なにぶんにも古い事件なので(逮捕されたのは1809年)テキストが何通りもあり、どれが真実なのか判らない。澁澤龍彦氏は著書『毒薬の手帖』の中で「ナネッテ・シェーンレーベン」と表記し、このように記している。
「若い頃から盗みや夜の女をしていたが、男をみつけて二度も結婚し、二度とも亭主を殺し、三人目の情夫と結婚しようとして、カミソリで血管を切って狂言自殺を企てたこともある」
ところが、他のテキストによれば、彼女が売春を始めたのは「ツヴァンツィガー」という飲んだくれの夫に死なれてからのことである。彼女に幾分同情的な『連続殺人紳士録』では、売春については触れられておらず、
「未亡人となったアンナには借金と召使いとしてのわびしい未来しか残されていなかった。心まですさんでしまうような割りの合わない苦役を何年も何年も続けた結果、かつては美しかったアンナも、年齢よりもずっと老けた口やかましい意地悪婆さんになってしまった」
澁澤氏の記述とはかなり異なる。いずれにしても、アンナ・シェーンレーベンが凶悪な毒殺魔となったことだけは確かなようだ。

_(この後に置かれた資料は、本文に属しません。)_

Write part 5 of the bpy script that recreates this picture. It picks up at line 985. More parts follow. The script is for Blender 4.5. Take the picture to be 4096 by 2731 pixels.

49歳になったアンナはグラゼルという判事の家で住み込みの女中をしていた。そして、ゆくゆくは後妻になりたいと願っていた。グラゼルは妻と離婚したばかりだったのだ。ところが、別れた妻が再びグラゼルに接近し始めた。元の鞘に納めてなるものか。アンナは彼女を砒素を盛った。
グラゼルに再婚の意思がないことを悟るや、諦めの早いアンナはすぐさま38歳で独身の弁護士、グローマンの下で働き始めた。アンナには11歳もの年の差にもかかわらず、彼を射止める自信があった。ところが、グローマンは他の女と婚約してしまう。畜生。鳶に油揚げをさらわれた。自棄になったアンナはグローマンに砒素を盛った。
アンナは女中としての評判は良かったようだ。すぐさまゲブハルトという判事の家で働き始めた。ところが、出産したばかりの奥方が、
「アンナに毒を盛られた!」
と叫びながら死亡した。直ちに解雇されたアンナは自棄になり、台所の塩入れに砒素を混ぜ、生まれたばかりの赤ん坊の口に砒素入りビスケットを放り込むや逐電。赤ん坊は母親の後を追い、使用人たちも激しい嘔吐に襲われた。
やがて逃亡先で逮捕されたアンナは、どこで学んだのか、当時はまだ砒素が検出できないことを知っていた。だから、法廷では知らぬ存ぜぬで押し通したのだ。そこで検事は鎌をかけた。
「あなたはまだ砒素を検出できないとでも思っているんですか?」
顔面蒼白になったアンナは言葉を失い、その場に泣き崩れたという。かくしてすべてを自白した毒婦は斬首刑に処された。